宇宙の世紀

エイジ・オブ・ギャラクシー

エイジ・オブ・ギャラクシー


 さて、今日は何度か先延ばしにしてきた、このスペースオペラTRPGについて。

前置き

 そもそも、日本語に翻訳された海外のTRPGの中でも、D&Dと同様最古参となるタイトルに「トラベラー」や「スタークエスト」があるように、スペースオペラはファンタジーと並ぶ黎明期のTRPGの題材だった。しかしその後は、SF華やかなりし頃の残滓としていくつかのタイトルがリリースされたきりで、特に日本語で遊べるスペースオペラTRPGの数は指折り数えるほどしかない。
 先に挙げた二作の他は、スペオペヒーローズ、続編のスターロード、ギャラクティックアーク(阿修羅システム)、クレギオンマルチバース、そしてエイジ・オブ・ギャラクシー(以下AOG)の前作にあたるスターレジェンド。中でも、今までサポートが続いていると呼べるのはほぼスターレジェンド一作だけである。
 私自身、スペースオペラというジャンルに思い入れがある。何といってもスターウォーズという超有名作品のおかげでプレイヤーの共通認識が作りやすい(実はAOGにも「クリスタルシンガー」と呼ばれる「ジェダイの騎士」が登場する)。また、サイバーパンクのように現実との境目が判然としなくなってしまったSFジャンルよりは、「宇宙船とワープ航法、架空の星が登場すればスペオペ」とはっきり区別できる──ぶっちゃけそれ以外はレトロフューチャーでも、あるいは現代とまったく同じでもスペオペと強弁できるのでやりやすい。

閑話休題

 前置きが長くなったが、AOGの感想である。実プレイはまだしていないので、読んだ印象、ということになるが。
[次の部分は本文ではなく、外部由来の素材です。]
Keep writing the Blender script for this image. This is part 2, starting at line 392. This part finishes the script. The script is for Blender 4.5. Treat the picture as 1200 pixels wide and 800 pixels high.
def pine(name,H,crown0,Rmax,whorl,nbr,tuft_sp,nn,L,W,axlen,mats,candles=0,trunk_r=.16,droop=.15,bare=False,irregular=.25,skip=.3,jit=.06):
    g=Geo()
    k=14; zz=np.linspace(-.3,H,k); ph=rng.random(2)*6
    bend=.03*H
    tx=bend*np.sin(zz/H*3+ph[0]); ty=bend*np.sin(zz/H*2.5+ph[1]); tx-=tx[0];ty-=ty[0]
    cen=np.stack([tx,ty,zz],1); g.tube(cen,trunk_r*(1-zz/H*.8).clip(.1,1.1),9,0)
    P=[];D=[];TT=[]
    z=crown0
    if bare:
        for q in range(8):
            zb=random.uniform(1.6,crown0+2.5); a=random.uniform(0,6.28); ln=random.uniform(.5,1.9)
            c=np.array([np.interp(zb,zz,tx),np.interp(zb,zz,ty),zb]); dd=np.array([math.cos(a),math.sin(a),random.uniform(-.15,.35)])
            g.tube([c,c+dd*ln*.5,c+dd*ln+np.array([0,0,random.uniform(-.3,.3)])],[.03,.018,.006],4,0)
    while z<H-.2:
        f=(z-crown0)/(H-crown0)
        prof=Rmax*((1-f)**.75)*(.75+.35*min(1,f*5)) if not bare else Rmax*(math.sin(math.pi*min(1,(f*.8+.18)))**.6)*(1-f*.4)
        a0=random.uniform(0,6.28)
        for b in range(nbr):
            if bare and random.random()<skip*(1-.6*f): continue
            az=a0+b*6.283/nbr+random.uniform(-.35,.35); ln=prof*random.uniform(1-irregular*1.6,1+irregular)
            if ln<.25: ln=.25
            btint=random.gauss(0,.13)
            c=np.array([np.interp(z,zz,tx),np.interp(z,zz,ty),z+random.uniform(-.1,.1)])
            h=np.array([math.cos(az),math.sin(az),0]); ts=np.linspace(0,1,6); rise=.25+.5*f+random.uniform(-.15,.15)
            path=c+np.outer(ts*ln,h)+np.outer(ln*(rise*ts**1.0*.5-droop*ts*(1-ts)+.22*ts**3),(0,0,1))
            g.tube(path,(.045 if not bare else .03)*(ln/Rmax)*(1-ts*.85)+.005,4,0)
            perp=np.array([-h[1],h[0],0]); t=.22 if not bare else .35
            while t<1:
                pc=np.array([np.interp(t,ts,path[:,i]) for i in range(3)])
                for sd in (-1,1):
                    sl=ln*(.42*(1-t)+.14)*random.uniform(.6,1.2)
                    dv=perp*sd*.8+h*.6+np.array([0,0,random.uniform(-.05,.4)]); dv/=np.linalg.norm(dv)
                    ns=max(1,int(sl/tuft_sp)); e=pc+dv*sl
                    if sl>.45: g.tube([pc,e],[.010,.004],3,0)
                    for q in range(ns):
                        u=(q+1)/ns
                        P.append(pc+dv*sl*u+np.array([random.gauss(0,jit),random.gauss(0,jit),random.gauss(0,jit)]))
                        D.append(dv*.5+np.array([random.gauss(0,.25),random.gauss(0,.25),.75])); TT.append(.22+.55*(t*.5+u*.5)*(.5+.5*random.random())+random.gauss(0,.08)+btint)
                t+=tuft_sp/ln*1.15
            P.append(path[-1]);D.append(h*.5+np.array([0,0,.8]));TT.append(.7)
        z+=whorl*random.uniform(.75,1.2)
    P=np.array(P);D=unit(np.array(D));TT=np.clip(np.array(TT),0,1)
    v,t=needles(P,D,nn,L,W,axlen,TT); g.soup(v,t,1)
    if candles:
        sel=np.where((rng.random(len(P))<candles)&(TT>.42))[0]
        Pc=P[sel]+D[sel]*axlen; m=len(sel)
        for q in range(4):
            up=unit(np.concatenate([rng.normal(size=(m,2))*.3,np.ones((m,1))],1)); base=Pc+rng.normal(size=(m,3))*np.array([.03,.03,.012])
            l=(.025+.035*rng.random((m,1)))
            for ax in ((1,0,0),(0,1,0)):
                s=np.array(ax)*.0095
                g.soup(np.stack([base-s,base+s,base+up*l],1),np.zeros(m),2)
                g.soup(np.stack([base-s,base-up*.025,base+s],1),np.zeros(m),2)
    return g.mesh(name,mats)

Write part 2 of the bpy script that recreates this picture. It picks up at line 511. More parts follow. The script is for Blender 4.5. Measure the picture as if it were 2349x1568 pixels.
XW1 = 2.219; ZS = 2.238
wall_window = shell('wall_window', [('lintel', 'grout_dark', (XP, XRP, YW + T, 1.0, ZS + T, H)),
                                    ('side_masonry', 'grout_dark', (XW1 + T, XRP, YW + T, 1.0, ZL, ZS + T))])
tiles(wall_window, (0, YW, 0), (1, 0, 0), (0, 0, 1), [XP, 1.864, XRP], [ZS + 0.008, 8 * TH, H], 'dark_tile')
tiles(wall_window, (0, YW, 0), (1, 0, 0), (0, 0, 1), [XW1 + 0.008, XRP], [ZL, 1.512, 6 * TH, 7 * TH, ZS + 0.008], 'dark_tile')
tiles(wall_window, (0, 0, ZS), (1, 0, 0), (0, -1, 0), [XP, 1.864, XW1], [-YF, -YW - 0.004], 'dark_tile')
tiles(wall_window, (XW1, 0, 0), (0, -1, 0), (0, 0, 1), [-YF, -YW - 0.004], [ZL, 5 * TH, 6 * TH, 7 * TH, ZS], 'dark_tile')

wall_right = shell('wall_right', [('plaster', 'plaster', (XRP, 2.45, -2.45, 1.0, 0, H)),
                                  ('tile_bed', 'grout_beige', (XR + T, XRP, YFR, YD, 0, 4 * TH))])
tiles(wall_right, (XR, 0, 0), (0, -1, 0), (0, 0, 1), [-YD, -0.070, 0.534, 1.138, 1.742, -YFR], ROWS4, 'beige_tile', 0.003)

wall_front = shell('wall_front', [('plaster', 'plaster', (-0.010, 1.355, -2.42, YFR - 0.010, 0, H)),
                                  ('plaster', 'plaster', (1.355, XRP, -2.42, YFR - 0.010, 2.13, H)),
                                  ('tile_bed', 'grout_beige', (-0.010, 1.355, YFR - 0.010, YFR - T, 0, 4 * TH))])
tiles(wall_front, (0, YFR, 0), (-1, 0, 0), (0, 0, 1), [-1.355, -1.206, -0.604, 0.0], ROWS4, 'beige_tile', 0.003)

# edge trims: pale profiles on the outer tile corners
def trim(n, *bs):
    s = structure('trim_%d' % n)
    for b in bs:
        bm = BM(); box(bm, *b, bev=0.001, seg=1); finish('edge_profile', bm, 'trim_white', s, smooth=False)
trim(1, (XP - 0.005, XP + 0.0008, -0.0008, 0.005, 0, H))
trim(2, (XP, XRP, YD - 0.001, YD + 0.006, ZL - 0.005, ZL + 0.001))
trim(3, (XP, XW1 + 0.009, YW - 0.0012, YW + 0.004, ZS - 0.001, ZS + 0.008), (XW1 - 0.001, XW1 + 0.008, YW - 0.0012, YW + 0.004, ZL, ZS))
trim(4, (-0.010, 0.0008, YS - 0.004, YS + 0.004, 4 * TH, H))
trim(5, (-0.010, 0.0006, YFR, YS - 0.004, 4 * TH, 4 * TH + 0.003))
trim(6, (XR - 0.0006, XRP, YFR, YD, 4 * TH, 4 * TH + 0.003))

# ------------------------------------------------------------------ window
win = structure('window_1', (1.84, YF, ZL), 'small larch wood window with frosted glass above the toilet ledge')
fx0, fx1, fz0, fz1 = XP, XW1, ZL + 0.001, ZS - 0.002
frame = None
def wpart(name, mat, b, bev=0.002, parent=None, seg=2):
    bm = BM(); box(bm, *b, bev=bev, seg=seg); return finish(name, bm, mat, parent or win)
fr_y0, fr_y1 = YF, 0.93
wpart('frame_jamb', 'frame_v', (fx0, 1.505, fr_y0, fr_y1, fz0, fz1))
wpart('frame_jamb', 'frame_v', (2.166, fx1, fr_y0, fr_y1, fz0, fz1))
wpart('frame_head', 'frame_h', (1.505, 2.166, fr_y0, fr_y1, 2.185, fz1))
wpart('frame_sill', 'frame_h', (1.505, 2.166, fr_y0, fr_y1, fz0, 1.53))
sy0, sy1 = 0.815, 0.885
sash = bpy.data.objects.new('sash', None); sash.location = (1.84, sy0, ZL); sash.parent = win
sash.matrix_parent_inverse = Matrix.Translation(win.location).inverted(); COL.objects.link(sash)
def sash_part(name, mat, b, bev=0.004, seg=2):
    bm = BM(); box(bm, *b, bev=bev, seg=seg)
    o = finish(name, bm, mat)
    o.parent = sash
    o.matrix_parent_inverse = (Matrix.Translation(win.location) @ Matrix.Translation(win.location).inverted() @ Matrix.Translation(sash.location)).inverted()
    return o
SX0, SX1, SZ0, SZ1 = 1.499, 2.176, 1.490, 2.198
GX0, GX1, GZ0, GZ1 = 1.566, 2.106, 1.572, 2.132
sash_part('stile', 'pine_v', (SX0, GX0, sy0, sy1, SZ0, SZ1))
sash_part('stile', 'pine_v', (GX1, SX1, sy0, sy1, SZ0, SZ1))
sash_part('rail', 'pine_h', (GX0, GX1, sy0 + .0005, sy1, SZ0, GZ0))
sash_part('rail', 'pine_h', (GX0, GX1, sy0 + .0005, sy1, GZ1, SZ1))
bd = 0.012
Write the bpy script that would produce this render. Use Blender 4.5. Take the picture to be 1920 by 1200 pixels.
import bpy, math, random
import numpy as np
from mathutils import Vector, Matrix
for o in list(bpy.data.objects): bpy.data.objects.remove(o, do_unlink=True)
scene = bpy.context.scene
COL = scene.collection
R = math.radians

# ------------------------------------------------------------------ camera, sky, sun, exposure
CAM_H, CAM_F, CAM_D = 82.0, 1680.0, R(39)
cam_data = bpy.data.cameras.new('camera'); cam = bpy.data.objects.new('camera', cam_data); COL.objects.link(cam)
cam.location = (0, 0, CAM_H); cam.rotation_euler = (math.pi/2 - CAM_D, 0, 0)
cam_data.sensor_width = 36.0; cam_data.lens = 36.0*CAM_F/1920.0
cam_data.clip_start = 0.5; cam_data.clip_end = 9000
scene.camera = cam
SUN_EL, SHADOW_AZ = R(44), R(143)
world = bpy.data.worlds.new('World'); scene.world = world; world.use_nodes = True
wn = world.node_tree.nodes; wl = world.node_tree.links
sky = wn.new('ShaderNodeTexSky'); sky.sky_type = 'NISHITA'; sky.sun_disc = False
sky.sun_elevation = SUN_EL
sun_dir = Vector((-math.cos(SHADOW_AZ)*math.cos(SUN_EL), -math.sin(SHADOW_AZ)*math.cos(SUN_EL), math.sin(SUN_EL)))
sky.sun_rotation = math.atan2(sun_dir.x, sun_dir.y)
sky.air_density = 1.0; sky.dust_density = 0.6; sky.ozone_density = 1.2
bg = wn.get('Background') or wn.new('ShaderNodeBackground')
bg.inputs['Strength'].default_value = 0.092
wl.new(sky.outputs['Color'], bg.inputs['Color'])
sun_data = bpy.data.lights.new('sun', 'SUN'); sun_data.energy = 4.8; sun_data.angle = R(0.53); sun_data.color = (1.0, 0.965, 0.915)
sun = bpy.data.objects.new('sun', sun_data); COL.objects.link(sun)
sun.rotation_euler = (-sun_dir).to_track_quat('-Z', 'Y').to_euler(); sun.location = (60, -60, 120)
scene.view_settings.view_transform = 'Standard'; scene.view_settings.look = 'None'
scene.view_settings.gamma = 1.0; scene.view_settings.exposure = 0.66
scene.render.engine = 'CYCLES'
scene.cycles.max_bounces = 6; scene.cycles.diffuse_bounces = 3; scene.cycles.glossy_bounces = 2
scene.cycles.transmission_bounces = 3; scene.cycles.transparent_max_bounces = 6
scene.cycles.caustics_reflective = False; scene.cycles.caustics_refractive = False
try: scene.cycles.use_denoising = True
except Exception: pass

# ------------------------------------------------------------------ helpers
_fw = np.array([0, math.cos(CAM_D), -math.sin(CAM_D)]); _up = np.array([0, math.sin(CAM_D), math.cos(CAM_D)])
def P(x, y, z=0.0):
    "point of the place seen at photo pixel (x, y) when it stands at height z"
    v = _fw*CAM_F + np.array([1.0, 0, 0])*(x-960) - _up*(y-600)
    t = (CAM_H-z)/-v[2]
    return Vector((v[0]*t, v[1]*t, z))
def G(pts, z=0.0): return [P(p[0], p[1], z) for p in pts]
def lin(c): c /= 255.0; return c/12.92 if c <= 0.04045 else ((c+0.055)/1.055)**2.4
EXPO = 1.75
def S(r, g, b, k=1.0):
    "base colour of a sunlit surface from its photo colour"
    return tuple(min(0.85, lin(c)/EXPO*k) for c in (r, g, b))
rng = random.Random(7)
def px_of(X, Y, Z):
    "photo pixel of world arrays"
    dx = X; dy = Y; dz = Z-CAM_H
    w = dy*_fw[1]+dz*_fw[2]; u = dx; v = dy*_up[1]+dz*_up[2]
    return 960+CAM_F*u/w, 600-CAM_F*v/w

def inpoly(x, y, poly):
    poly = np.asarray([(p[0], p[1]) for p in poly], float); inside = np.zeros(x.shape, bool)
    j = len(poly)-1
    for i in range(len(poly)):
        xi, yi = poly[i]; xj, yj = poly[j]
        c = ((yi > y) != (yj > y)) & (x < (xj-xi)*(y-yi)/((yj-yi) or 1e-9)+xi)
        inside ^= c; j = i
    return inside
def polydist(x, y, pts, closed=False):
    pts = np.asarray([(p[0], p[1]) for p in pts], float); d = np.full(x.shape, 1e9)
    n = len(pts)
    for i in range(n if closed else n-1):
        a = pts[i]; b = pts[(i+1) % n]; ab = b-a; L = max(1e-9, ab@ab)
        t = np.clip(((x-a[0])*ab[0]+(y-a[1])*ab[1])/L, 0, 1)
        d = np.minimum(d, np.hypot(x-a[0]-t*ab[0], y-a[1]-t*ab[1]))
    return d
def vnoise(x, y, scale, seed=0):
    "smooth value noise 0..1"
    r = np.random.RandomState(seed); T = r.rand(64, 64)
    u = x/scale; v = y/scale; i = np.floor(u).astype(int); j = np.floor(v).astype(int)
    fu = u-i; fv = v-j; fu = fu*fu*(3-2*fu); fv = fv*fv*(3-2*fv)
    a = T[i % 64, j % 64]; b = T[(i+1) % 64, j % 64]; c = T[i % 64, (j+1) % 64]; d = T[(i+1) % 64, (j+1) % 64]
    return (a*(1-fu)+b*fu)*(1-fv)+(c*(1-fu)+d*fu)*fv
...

 まず、システムがSRSに対応している。これはまぁ……流れというか、そうなるだろうな、とは思っていた。元のシステムにあった碑文字のシステムなどはSRSの加護と対応させやすいし。また、選択可能な3つのクラスが基本クラス、種族クラス、その他と分かれているのも選ぶ上では分かりやすい。
 基本クラスはアルシャードと同様、3つに減っている(この調子だと、もしかしたらアリアンロッドとかも次版で基本クラスが3つになるかも)。何でも屋のアウトロウに相当するクラスが減ったと思いきや、なんと戦闘のプロであるスリンガーに相当するクラスがない。アウトロウは今作の探検家(エクスプローラー)、テクノロジストが航宙士(アストロノーツ)……これはまぁ、前作もテクノロジストと言いつつ、宇宙船乗りが多くて技術者っぽいサンプルはほとんどいなかったので納得。そしてネゴシエーターが調停者(コンポーザー)。ちなみに前作ではエクスプローラーとコンポーザーは一般クラスで、クラスの持つ意味合いも違った。
 この選択は、やはりスペースオペラのテーマは探検と未知との遭遇、そして異なる存在との調停にあって、戦って相手に打ち克つことではない、というデザイナーの思想が現れているのだろうか? しかし、調停者が交渉を司るクラスだからといって交渉能力を持っているというわけではない──回復と支援、強化の能力を持つ、ファンタジーでいえば神官のようなクラスである。探検家が戦士、航宙士が魔術師だ。
 

前作との違いは?

 大きな変化はやはり「艤装システム」だろう。「ん?」と思った人は多分正解だ。デザイナーの銅大氏は艦これのノベライズ「とある鎮守府の一日」などに関わっている。宇宙船を亜空間フィールドに係留し、ユニット化したコクピットを強化宇宙服として装備する──つまり艦これの艤装(いや、むしろ宇宙船を召喚するからアルペジオ?)である。ちゃんと参考図書に「艦これ」も挙げられている(笑)。
 あとは、サンプルキャラクターをざっと見ての印象なのだが、キャラクターのバリエーションが減ったような……。特に、前作で好きだった鬼(ワンダラー)が見当たらないのと、マーチャントプリンスの「従者に殴らせる」能力が消えているのが残念だ。知性化動物(アップリフター)が基本に載った関係でカットされたのだろうか。

終わりに

 あくまでも個人的な印象だが、スペースオペラをサポートしたことで、SRSの表現の幅は大きく広がったと思う。立ち消えになるかもと思っていたスターレジェンドのサポートが、版上げという形で継続することになったのは嬉しかった。艦これ要素を取り込んだのはちょっと予想外だったが……イラストレーターがbobさんということもあるし、これが新規ユーザーが興味を持つきっかけの一つになってくれればなお嬉しいのだけれど。